## PROBLEM TO SOLVE
Omit all images. Transcribe the rest of the material below exactly.

┌──

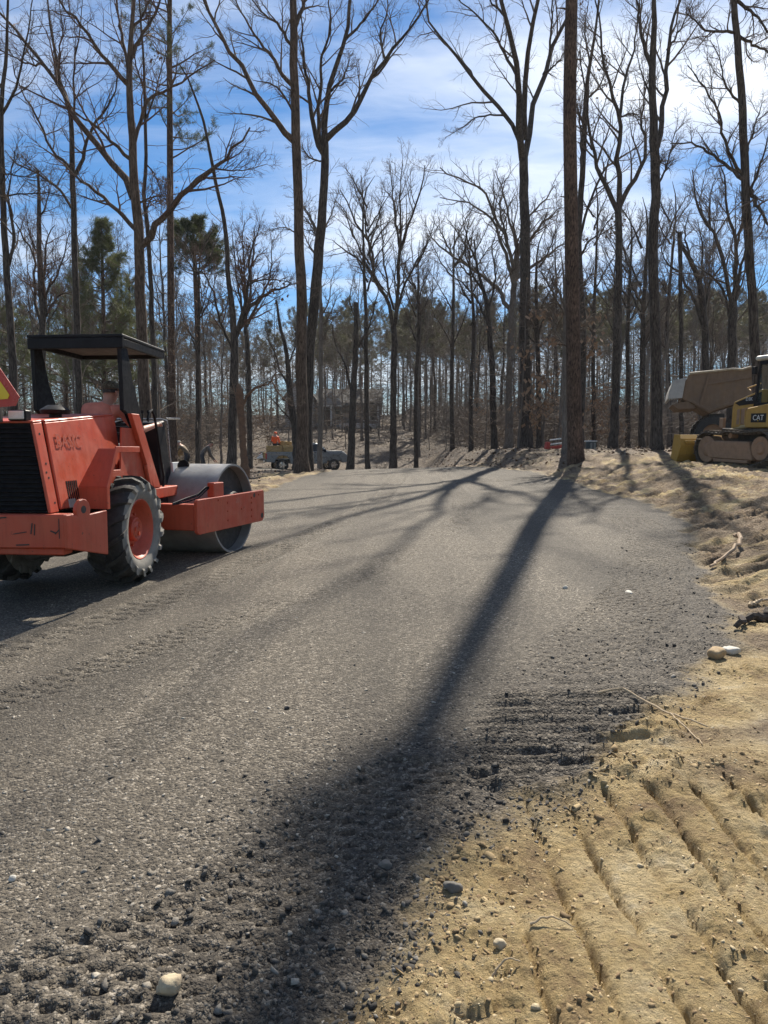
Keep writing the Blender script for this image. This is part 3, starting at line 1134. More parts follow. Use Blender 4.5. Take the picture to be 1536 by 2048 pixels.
def needles(C, D, per, length, width, rng):
    """tufts of needle blades at points C pointing along D"""
    n = len(C)
    d = np.repeat(D, per, 0) * .7 + rng.normal(size=(n * per, 3)) * .75
    d /= np.linalg.norm(d, axis=1, keepdims=True)
    c = np.repeat(C, per, 0) + rng.normal(size=(n * per, 3)) * length * .25
    s = rng.normal(size=d.shape)
    s -= d * (s * d).sum(1, keepdims=True)
    s /= np.linalg.norm(s, axis=1, keepdims=True)
    ln = length * (.7 + .6 * rng.random((len(d), 1)))
    V = np.stack([c + s * width * .5, c - s * width * .5, c + d * ln], 1).reshape(-1, 3)
    return V, np.arange(3 * len(d)).reshape(-1, 3)


def pine_meshes(Q, RR, rng, t0, t1, nb, blen, prof, sub, per, nl, nw, droop=0.0, loc=np.zeros(3), k=8, dead=12):
    """trunk mesh, crown (branches) mesh, needle mesh for a pine of trunk Q,RR"""
    tb = Tubes().add((Q - loc)[None], RR[None], k)
    H_ = len(Q)
    tts = np.sort(t0 + (t1 - t0) * (np.arange(nb) + rng.random(nb)) / nb)
    P, R = [], []
    for t in tts:
        x = t * (H_ - 1)
        i = min(int(x), H_ - 2)
        b = Q[i] + (Q[i + 1] - Q[i]) * (x - i)
        a = rng.random() * 2 * math.pi
        L = blen * prof((t - t0) / (t1 - t0)) * rng.uniform(.65, 1.2)
        el = rng.uniform(.05, .45) + .7 * ((t - t0) / (t1 - t0)) ** 3
        d = np.array([math.cos(a) * math.cos(el), math.sin(a) * math.cos(el), math.sin(el)])
        pts = [b]
        for q in range(7):
            d = d + rng.normal(size=3) * .10 + np.array([0, 0, .06 - droop * .12])
            d /= np.linalg.norm(d)
            pts.append(pts[-1] + d * L / 7)
        P.append(pts)
        rb = min(RR[i] * .45, .012 + L * .013)
        R.append(np.linspace(rb, .008, 8))
    P, R = np.array(P), np.array(R)
    cr = Tubes().add(P - loc, R, 4)
    LL = np.linalg.norm(P[:, -1] - P[:, 0], axis=1)
    s1, q1 = spawn(P, R, sub, .3, 1.0, (25, 65), LL * .38, 5, .6, .02, .006, .12, .15, rng, .4)
    cr.add(s1 - loc, q1, 3)
    C = np.concatenate([s1[:, -1], s1[:, 3], s1[:, 2], P[:, -1]])
    D = np.concatenate([s1[:, -1] - s1[:, -2], s1[:, 3] - s1[:, 2], s1[:, 3] - s1[:, 1], P[:, -1] - P[:, -2]])
    D /= np.linalg.norm(D, axis=1, keepdims=True) + 1e-9
    V, F = needles(C, D, per, nl, nw, rng)
    if dead:
        dp, dr = spawn(Q[None], RR[None], dead, .25, max(t0, .35), (60, 100), 1.6, 6, .25, .025, .008, -.02, .14, rng, 0)
        cr.add(dp - loc, dr, 4)
        d2, dr2 = spawn(dp, dr, 4, .3, 1, (30, 70), .6, 4, .6, .01, .005, 0, .2, rng, .3)
        cr.add(d2 - loc, dr2, 3)
    return tb.mesh('trunk'), cr.mesh('crown'), mesh_np('needles', V - loc, F)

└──

## FINISHED ANSWER
Keep writing the Blender script for this image. This is part 3, starting at line 1134. More parts follow. Use Blender 4.5. Take the picture to be 1536 by 2048 pixels.
def needles(C, D, per, length, width, rng):
    """tufts of needle blades at points C pointing along D"""
    n = len(C)
    d = np.repeat(D, per, 0) * .7 + rng.normal(size=(n * per, 3)) * .75
    d /= np.linalg.norm(d, axis=1, keepdims=True)
    c = np.repeat(C, per, 0) + rng.normal(size=(n * per, 3)) * length * .25
    s = rng.normal(size=d.shape)
    s -= d * (s * d).sum(1, keepdims=True)
    s /= np.linalg.norm(s, axis=1, keepdims=True)
    ln = length * (.7 + .6 * rng.random((len(d), 1)))
    V = np.stack([c + s * width * .5, c - s * width * .5, c + d * ln], 1).reshape(-1, 3)
    return V, np.arange(3 * len(d)).reshape(-1, 3)


def pine_meshes(Q, RR, rng, t0, t1, nb, blen, prof, sub, per, nl, nw, droop=0.0, loc=np.zeros(3), k=8, dead=12):
    """trunk mesh, crown (branches) mesh, needle mesh for a pine of trunk Q,RR"""
    tb = Tubes().add((Q - loc)[None], RR[None], k)
    H_ = len(Q)
    tts = np.sort(t0 + (t1 - t0) * (np.arange(nb) + rng.random(nb)) / nb)
    P, R = [], []
    for t in tts:
        x = t * (H_ - 1)
        i = min(int(x), H_ - 2)
        b = Q[i] + (Q[i + 1] - Q[i]) * (x - i)
        a = rng.random() * 2 * math.pi
        L = blen * prof((t - t0) / (t1 - t0)) * rng.uniform(.65, 1.2)
        el = rng.uniform(.05, .45) + .7 * ((t - t0) / (t1 - t0)) ** 3
        d = np.array([math.cos(a) * math.cos(el), math.sin(a) * math.cos(el), math.sin(el)])
        pts = [b]
        for q in range(7):
            d = d + rng.normal(size=3) * .10 + np.array([0, 0, .06 - droop * .12])
            d /= np.linalg.norm(d)
            pts.append(pts[-1] + d * L / 7)
        P.append(pts)
        rb = min(RR[i] * .45, .012 + L * .013)
        R.append(np.linspace(rb, .008, 8))
    P, R = np.array(P), np.array(R)
    cr = Tubes().add(P - loc, R, 4)
    LL = np.linalg.norm(P[:, -1] - P[:, 0], axis=1)
    s1, q1 = spawn(P, R, sub, .3, 1.0, (25, 65), LL * .38, 5, .6, .02, .006, .12, .15, rng, .4)
    cr.add(s1 - loc, q1, 3)
    C = np.concatenate([s1[:, -1], s1[:, 3], s1[:, 2], P[:, -1]])
    D = np.concatenate([s1[:, -1] - s1[:, -2], s1[:, 3] - s1[:, 2], s1[:, 3] - s1[:, 1], P[:, -1] - P[:, -2]])
    D /= np.linalg.norm(D, axis=1, keepdims=True) + 1e-9
    V, F = needles(C, D, per, nl, nw, rng)
    if dead:
        dp, dr = spawn(Q[None], RR[None], dead, .25, max(t0, .35), (60, 100), 1.6, 6, .25, .025, .008, -.02, .14, rng, 0)
        cr.add(dp - loc, dr, 4)
        d2, dr2 = spawn(dp, dr, 4, .3, 1, (30, 70), .6, 4, .6, .01, .005, 0, .2, rng, .3)
        cr.add(d2 - loc, dr2, 3)
    return tb.mesh('trunk'), cr.mesh('crown'), mesh_np('needles', V - loc, F)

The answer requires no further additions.